Lasciare il golfo finlandese per ballare con Johan Blake a Kingston, Giamaica, dove ci ha portato il ricordo del miglior James Bond: il ragazzo detto ‘La bestia’ si è mangiato sui 100 e sui 200 l’Usain Bolt che deve aver fatto troppe baldorie se il ministro   ha chiamato il suo allenatore domandandogli come abbiano impiegato il tempo sul campo, ammesso che ci siano stati per davvero su quei campi. Così passa  la gloria del mondo, anche se Bolt muove le grandi folle, è il superuomo dell’immaginario collettivo come Phelps che, ogni tanto, le prende da Lochte. Attenta magica Pellegrini del nuoto che i tartari sono oltre la fortezza bastiano.

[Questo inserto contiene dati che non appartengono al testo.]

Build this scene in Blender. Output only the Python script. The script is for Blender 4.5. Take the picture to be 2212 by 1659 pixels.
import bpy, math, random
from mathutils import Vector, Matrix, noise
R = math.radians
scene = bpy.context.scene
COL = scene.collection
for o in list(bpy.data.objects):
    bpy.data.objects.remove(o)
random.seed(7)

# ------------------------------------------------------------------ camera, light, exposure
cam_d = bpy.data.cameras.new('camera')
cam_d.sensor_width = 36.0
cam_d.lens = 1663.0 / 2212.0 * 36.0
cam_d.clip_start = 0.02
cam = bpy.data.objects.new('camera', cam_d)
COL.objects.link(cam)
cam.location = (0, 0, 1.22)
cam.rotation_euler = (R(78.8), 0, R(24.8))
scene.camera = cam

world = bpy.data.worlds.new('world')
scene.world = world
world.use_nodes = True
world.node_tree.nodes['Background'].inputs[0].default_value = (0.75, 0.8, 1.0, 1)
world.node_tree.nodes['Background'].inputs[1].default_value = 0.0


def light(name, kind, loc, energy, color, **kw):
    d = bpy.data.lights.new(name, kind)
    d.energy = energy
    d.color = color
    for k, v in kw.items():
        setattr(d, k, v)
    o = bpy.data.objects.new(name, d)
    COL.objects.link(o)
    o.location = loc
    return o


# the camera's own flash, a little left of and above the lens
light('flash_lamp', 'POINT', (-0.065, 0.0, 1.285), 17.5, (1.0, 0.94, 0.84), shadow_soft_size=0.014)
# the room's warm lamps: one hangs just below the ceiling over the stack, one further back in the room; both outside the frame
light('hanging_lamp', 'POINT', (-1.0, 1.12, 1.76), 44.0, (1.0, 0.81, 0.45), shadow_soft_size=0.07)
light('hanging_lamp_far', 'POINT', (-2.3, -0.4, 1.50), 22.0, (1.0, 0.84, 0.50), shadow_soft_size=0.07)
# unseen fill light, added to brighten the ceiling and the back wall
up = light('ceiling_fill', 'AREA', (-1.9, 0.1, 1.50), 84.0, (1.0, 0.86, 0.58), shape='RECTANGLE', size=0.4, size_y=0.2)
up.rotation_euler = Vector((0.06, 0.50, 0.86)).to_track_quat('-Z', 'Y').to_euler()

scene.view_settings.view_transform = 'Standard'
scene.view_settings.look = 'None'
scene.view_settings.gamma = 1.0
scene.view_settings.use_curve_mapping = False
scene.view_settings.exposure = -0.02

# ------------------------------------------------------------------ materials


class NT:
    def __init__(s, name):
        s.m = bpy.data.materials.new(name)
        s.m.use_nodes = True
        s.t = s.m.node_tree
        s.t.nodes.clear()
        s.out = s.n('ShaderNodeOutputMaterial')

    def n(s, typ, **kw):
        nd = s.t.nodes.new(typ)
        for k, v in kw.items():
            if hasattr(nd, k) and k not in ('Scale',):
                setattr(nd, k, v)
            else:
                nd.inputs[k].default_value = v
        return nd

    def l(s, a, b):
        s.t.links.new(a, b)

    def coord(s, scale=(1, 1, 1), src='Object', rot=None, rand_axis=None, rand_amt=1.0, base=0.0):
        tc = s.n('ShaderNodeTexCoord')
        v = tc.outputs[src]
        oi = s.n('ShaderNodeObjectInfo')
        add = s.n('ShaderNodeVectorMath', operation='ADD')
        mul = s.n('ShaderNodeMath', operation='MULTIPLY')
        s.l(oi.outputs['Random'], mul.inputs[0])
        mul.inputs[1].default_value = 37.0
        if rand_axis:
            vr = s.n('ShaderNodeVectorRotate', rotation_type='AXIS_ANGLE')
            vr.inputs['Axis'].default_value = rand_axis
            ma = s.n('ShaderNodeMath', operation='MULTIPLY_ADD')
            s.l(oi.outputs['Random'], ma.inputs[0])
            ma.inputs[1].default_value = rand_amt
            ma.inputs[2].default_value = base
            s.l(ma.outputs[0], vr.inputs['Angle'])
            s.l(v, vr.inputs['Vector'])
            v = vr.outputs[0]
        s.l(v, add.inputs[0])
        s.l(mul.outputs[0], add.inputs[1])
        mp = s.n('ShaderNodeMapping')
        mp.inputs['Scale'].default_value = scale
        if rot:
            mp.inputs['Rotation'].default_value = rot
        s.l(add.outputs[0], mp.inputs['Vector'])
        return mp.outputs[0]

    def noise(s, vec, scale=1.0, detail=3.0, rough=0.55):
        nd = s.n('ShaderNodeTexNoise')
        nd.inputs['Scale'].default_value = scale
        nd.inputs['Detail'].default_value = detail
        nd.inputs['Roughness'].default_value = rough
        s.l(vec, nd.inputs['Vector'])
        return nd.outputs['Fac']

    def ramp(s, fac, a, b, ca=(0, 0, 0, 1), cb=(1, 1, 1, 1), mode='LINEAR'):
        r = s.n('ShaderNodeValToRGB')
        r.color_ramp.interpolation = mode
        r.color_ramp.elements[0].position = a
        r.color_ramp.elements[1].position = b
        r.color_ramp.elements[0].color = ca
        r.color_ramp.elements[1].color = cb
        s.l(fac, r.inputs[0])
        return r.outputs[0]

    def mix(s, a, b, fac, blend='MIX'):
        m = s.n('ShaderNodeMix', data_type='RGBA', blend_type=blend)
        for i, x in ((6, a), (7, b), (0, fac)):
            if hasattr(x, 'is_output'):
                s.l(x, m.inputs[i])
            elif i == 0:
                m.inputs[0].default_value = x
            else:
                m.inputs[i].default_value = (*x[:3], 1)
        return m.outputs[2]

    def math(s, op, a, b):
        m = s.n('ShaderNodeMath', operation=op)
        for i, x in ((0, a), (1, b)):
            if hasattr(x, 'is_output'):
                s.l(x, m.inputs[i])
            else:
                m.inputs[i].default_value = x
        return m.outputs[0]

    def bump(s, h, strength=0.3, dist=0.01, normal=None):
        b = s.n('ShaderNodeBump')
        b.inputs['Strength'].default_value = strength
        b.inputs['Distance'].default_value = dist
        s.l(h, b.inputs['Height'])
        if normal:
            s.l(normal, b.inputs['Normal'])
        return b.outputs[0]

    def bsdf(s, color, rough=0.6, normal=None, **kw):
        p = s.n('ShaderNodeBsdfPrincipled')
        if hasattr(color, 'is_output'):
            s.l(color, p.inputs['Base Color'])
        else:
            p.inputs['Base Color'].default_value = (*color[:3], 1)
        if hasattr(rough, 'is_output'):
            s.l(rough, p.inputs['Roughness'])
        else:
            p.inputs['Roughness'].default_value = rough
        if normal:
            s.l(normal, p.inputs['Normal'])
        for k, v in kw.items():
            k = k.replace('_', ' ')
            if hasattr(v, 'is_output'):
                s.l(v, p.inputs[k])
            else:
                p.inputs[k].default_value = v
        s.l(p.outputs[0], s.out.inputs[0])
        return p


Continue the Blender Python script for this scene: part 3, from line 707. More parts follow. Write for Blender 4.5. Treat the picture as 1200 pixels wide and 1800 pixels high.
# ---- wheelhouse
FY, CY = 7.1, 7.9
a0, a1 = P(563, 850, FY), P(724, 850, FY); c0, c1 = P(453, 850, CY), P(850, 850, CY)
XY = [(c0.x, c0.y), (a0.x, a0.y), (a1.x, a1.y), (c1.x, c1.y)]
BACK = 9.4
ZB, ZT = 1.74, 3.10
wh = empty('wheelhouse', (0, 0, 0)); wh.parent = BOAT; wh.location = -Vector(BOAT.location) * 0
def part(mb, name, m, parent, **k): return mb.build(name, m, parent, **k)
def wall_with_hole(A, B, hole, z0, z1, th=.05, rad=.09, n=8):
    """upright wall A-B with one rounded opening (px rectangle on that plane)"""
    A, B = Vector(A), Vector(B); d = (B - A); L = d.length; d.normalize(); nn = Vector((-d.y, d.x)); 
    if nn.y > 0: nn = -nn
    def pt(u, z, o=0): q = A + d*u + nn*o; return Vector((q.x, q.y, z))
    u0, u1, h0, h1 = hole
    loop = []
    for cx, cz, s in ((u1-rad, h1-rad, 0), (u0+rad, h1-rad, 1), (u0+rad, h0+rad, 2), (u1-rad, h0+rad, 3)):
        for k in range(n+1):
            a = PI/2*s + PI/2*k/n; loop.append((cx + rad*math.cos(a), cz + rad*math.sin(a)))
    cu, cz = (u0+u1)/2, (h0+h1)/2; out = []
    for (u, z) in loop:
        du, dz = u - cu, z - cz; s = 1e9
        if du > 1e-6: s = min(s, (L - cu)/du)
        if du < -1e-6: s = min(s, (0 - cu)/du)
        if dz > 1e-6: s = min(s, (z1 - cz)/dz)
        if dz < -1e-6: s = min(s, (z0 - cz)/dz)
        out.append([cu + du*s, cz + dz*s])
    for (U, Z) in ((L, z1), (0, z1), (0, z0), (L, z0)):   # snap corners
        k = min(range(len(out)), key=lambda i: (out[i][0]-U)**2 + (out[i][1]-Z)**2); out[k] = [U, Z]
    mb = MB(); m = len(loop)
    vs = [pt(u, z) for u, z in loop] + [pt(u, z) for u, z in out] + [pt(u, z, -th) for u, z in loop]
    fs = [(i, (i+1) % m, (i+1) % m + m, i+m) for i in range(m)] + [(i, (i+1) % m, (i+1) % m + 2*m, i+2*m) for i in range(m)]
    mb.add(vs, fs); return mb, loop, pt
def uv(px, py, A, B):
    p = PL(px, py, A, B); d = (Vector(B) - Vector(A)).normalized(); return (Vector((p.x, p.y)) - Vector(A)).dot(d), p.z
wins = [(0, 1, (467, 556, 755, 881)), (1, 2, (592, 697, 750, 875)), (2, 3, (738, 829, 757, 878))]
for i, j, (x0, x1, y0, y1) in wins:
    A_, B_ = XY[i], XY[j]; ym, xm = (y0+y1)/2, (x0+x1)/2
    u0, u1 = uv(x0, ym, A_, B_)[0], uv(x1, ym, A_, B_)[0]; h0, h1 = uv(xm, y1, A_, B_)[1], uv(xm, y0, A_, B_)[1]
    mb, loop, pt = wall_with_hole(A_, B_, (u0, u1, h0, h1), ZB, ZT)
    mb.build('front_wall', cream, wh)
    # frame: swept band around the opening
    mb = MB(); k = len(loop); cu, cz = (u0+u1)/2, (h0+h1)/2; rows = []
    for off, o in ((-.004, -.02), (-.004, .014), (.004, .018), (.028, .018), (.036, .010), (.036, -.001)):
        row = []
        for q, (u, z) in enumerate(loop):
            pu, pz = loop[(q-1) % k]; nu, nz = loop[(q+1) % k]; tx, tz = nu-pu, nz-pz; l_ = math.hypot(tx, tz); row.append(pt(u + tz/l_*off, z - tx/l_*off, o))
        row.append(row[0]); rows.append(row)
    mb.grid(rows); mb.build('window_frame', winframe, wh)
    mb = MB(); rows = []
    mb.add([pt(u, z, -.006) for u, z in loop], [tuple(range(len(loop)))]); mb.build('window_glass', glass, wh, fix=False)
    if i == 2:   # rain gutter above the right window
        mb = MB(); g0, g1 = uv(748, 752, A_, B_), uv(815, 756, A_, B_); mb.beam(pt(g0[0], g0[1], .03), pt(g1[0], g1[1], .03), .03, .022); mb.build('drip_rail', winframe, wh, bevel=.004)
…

Ehi, randagio, a Kiev non sei passato? Come no. Anche se sapevamo tutti come sarebbe andata a finire e il Prandelli, ringraziato e benedetto dalle Alpi  a Zafferana, si ricordi, accettando il reincarico, che presto gli rinfacceranno la squadra della riconoscenza per la finale quando ha mandato dentro gente che giurava di stare bene e, invece, era sfinita. Se invece di farsi intontire dalle vuvuzelas RAI dove gli opinionisti facevano a gara per sparare le troiadas variadas più saporite, avesse ascoltato il saggio Rivera in staffetta con il quasi saggio Mazzola, forse avrebbe scelto altri uomini per andare nell’arena contro chi è abituato a sfinire i tori e poi a piazzare la stoccata proprio in mezzo alle corna. Passare da Kiev per chiedere a tutte le famiglie degli azzurri di starsene un po’ in disparte, ma quelli non ci hanno ascoltato. Tutti a baciare i parenti, i figli prediletti e privilegiati. Ahi serva Italia sempre uguale anche quando sembra andarti bene e non tutti hanno il cioccolato bianco di papà Balotelli che non voleva proprio andarci in quel circo ucraino.

Adesso che ci ha sfracassato il senso della vita, proprio giù in basso, dicci qualcosa sul basket perché  sembra questo il tuo mondo. Caro inclita dei miei stivali sappi che in Gazzetta dello Sport dove le porte si aprirono nel 1968, Giochi del Messico, la carriera del giovane appena assunto si iniziò, per avverse fortune di altri grandi che tenevano la rubrica, come inviato agli europei di atletica che Helsinki celebrava nel 1971, anno di grazia per l’apparizione sulla scena di Mennea e Simeoni, trascurata nelle icone del calcio babbano, per l’incontro con Marcello Fiasconaro che poi diventerà, come Pietro e Sara, primatista del mondo, l’europeo dove Francesco Arese chiuse con il titolo continentale dei 1500 nel giorno di ferragosto che fece piangere tutti, ma soprattutto i giornalisti piemontesi cominciando da Romeo, Perrucca, Raineri e Ormezzano. Quel Francesco bugianein delle campestri dove diventava di ferro è ben diverso da questo presidente federale che gestisce la baracca senza ricordare niente dell’età aurea dove Nebiolo portò tutti dalla pizzeria al grand hotel scegliendo, per gloria anche sua, si capisce, gente che sapeva insegnare e farsi  seguire. Qui vanno avanti con le scuse della mutua, tutti pensionati che fingono di essere davvero impegnati nella professione durissima dell’atletica che è sport universale e quindi il più crudele di tutti.  Ti fai sfinire dai voli del telecronista che non finisce mai una frase, una storia, che pensa da saccente spacciandosi per appassionato vero, ma  non ce la fai a sopportarli tutti e allora capisci perché viene tenuto in disparte un Giorgio Rondelli che nella finale dei 1500 ha portato un ragazzo marocchino e il milanese di Serbia Goran Nava, uno che ai tempi di Cova, Panetta, Erba, dei tantri mezzofondisti della Pro Patria vera, quella del ragionier Mastropasqua, inseguiva il mondo e non le parrocchiali a buon prezzo e per questo emarginato dall’invidia collettiva che ancora oggi fa partito e politica sportiva.